Tale congiuntura potrebbe avvicinare maggiormente anche Morales agli attori europei, con i quali i rapporti si incrinarono in seguito ad eventi collegati con Edward Snowden nel 2013 e all’asilo politico concessogli in territorio boliviano. Questi rapporti, peraltro, sembravano non riuscire a trovare un agevole punto d’intersezione nemmeno in tema economico, considerato che Morales si è da sempre opposto alle politiche del Fondo Monetario Internazionale (FMI) sino a spalleggiare il fronte del “NO” di Alexis Tsipras in Grecia. Tutto ciò corroborato, poi, dalla dichiarazione di non accettazione di un accordo tra Mercosur e Unione europea basato sul concetto di “commercio competitivo”, nel giugno scorso.

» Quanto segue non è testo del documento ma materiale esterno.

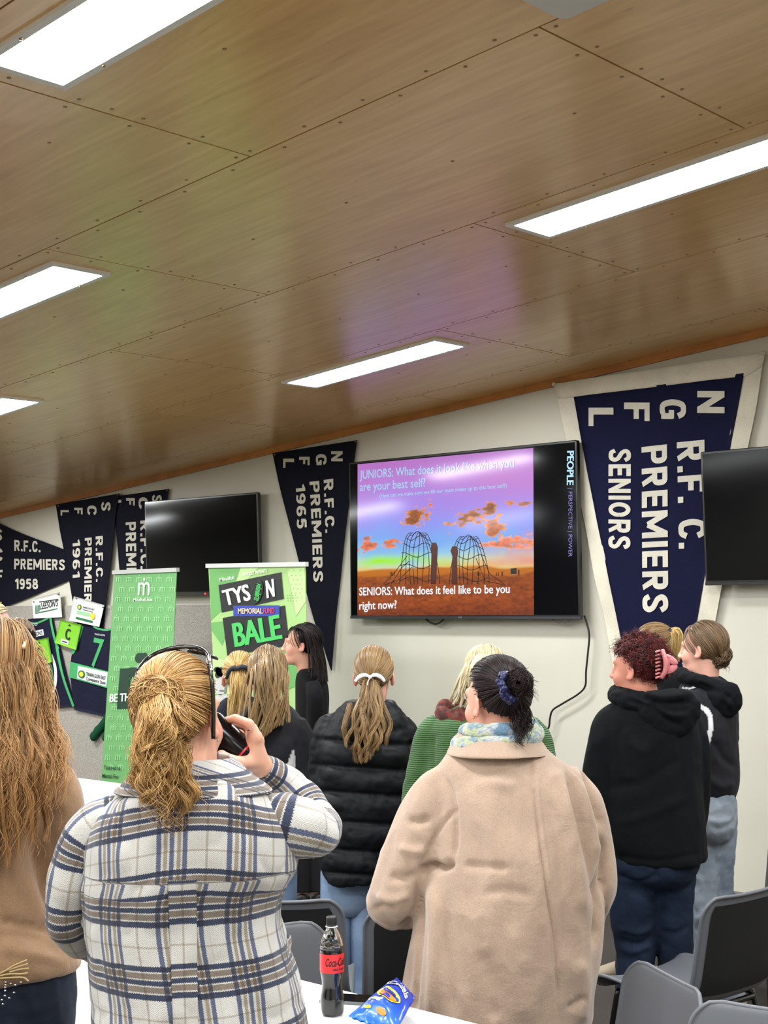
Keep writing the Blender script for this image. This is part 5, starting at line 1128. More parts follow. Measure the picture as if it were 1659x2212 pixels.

Una tale collaborazione gioverebbe in un futuro (non troppo lontano)  entrambe le parti, prevedendo la possibilità di esportare il gas naturale della Bolivia in un’ Europa sempre più alla ricerca di una valida alternativa alla matrice russa, ormai troppo dedita ad una politica di ricerca dello “scacco matto” contro l’Unione europea e gli Stati Uniti (si pensi all’accordo trentennale sulla fornitura di gas naturale sottoscritto dal Cremlino con Pechino). Allo stesso tempo, sarà anche opera della reggenza Morales attrarre l’interesse della regione, considerando che l’accordo sul nucleare iraniano e la fine del suo periodo sanzionatorio hanno inserito nel mercato energetico globale un nuovo competitor, insieme ai Paesi del Caucaso sempre più in colluttazione con la Russia in tema di gas naturale e configuratisi come “coalizione energetica” per timore della rinascita economica iraniana.